■ **Exercise objective**: Find every line in the records below that holds the word "part", and copy it out.

[Start of Data provided]

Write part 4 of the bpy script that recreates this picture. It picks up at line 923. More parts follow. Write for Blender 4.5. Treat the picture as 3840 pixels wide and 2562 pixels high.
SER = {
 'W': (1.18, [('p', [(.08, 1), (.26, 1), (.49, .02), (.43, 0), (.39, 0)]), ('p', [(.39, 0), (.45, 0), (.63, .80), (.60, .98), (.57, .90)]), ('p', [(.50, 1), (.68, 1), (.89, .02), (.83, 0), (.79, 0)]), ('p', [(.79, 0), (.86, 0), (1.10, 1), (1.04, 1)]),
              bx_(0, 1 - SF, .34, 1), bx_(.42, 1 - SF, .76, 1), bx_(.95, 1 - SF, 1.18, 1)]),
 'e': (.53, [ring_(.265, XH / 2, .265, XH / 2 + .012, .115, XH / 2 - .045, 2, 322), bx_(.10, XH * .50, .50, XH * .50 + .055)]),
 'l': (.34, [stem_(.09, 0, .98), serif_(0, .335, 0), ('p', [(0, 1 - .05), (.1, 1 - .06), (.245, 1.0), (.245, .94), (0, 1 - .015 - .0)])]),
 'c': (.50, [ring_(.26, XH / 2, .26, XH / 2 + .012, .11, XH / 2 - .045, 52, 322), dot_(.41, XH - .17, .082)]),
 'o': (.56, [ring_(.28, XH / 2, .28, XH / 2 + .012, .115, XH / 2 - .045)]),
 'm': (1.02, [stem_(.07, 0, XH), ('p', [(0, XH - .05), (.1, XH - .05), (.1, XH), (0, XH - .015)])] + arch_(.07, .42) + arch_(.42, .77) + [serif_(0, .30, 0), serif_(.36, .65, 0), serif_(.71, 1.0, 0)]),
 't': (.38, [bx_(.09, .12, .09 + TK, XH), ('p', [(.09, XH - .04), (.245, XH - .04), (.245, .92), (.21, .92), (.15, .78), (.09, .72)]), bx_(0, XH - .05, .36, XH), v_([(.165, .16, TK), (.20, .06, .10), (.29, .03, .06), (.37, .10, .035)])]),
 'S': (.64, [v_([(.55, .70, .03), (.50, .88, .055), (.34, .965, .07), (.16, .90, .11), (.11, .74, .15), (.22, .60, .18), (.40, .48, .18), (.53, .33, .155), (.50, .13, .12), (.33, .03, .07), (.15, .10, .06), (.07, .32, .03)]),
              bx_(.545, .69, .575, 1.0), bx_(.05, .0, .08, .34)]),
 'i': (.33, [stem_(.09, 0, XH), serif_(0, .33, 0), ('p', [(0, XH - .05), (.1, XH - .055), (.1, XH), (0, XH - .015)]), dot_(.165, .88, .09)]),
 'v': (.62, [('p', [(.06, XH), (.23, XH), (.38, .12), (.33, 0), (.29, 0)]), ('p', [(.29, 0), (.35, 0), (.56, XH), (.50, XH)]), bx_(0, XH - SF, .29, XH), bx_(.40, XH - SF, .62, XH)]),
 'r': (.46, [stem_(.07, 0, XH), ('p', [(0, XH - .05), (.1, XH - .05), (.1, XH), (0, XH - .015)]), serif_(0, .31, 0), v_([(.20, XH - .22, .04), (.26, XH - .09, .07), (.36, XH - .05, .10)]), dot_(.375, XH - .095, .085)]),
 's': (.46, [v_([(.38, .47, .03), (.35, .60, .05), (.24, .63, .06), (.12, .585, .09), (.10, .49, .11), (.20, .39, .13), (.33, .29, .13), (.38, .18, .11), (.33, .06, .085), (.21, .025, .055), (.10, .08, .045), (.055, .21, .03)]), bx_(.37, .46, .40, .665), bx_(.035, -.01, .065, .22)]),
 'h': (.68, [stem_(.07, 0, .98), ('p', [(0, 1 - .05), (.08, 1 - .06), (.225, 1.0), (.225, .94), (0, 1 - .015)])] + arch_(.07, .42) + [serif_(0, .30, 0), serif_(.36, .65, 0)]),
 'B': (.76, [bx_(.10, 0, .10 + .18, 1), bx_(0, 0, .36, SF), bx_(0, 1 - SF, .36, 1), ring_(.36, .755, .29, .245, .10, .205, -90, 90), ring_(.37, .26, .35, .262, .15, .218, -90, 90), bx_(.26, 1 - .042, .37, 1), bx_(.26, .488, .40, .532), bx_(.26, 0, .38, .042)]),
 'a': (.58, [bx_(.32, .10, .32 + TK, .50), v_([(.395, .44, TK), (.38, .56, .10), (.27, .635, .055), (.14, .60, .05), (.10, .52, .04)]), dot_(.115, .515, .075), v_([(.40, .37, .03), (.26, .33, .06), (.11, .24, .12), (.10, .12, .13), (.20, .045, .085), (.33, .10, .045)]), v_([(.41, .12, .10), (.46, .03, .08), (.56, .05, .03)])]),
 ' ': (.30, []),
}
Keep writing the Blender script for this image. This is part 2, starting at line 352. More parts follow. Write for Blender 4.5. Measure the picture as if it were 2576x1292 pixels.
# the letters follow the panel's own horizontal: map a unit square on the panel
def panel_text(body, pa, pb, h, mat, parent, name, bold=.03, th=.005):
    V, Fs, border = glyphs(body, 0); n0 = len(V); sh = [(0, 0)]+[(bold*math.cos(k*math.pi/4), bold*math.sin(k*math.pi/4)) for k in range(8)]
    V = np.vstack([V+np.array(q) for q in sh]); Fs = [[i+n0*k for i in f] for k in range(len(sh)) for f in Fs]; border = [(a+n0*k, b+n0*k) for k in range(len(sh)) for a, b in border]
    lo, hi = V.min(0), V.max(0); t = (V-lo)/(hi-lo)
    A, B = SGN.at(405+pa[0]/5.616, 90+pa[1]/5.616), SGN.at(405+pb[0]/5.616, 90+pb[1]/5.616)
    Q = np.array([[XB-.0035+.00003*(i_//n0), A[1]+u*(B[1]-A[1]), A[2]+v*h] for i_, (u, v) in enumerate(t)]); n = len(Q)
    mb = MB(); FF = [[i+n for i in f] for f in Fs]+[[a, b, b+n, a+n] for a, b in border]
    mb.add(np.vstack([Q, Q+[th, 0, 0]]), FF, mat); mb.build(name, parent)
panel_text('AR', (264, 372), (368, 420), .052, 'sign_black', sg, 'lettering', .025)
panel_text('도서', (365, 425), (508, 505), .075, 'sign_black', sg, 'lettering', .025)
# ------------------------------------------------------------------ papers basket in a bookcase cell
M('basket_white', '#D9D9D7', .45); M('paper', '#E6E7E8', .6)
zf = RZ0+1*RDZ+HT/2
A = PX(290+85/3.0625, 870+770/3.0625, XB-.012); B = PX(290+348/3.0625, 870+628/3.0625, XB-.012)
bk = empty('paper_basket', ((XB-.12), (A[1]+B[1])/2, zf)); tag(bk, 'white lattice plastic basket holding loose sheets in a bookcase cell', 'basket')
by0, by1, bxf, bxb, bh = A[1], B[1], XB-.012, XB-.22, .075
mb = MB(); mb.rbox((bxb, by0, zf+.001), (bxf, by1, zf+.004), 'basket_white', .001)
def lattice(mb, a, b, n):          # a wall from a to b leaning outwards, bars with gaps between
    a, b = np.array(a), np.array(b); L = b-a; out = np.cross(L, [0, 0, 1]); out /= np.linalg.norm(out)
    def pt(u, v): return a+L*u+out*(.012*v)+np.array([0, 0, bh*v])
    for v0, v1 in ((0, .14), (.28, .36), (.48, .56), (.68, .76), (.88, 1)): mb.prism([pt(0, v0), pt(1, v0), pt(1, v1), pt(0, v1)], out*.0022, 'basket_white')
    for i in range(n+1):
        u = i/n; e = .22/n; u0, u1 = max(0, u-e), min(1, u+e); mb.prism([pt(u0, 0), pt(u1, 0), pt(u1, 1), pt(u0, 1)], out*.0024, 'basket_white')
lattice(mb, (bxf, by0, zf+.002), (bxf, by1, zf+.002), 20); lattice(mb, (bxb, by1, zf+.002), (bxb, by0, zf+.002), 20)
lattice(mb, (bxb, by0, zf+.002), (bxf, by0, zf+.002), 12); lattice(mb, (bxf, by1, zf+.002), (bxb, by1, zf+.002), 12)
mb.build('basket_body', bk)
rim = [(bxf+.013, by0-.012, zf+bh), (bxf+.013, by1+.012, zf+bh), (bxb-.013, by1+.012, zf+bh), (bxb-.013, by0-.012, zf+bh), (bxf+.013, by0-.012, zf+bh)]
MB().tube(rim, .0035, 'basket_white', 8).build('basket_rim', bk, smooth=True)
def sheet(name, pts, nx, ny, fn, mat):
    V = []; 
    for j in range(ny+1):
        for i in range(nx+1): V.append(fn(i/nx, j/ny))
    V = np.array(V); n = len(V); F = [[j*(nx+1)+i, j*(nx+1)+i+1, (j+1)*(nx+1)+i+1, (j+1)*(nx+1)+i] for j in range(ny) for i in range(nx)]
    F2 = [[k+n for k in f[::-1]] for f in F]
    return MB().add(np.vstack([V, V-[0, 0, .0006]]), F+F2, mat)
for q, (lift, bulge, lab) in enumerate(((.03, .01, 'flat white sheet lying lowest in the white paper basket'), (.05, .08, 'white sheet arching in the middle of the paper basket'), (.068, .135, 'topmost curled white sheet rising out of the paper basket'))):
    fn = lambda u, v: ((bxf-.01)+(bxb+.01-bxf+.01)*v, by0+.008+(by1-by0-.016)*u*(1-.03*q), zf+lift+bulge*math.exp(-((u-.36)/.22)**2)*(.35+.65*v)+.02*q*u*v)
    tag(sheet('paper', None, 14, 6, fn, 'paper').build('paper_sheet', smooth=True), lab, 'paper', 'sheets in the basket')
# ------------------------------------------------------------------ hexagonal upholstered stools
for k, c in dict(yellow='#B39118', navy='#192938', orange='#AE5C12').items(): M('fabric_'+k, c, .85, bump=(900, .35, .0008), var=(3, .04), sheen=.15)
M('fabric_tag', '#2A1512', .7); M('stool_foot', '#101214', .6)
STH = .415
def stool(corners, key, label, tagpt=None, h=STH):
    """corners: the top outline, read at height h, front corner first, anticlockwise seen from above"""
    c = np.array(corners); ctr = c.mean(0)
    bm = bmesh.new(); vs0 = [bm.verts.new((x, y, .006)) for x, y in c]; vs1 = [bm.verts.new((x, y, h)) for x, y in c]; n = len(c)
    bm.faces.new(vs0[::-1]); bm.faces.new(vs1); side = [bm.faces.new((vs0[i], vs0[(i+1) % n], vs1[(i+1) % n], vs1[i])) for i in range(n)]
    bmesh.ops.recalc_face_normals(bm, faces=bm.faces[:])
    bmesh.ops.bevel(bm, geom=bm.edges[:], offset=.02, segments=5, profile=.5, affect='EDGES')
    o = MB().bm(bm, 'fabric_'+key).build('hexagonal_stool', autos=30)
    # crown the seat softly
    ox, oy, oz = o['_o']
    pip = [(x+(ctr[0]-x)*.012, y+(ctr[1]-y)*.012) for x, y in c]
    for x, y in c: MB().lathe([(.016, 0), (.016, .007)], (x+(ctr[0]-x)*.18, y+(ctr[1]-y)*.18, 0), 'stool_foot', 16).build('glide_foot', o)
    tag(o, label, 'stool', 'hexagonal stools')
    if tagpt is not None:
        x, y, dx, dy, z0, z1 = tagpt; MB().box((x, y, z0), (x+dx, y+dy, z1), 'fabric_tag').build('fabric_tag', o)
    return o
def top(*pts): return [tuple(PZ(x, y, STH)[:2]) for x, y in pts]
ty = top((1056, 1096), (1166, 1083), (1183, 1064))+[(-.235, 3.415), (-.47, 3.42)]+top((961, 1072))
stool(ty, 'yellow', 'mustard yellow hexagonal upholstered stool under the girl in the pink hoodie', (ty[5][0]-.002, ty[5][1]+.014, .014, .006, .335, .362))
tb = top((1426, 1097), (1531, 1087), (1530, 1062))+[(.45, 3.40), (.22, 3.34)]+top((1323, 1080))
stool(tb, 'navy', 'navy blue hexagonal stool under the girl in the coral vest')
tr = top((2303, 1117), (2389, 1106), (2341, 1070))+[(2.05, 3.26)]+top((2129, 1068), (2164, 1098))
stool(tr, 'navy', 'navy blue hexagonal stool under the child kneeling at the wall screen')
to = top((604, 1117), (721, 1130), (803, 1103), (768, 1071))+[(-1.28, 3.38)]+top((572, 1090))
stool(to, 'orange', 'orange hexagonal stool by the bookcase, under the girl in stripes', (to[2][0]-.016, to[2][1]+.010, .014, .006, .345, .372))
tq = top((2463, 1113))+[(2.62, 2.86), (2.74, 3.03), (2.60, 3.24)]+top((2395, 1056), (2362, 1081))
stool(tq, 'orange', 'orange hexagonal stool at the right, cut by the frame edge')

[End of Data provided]

■ **Answer in full**:
Write part 4 of the bpy script that recreates this picture. It picks up at line 923. More parts follow. Write for Blender 4.5. Treat the picture as 3840 pixels wide and 2562 pixels high.
Keep writing the Blender script for this image. This is part 2, starting at line 352. More parts follow. Write for Blender 4.5. Measure the picture as if it were 2576x1292 pixels.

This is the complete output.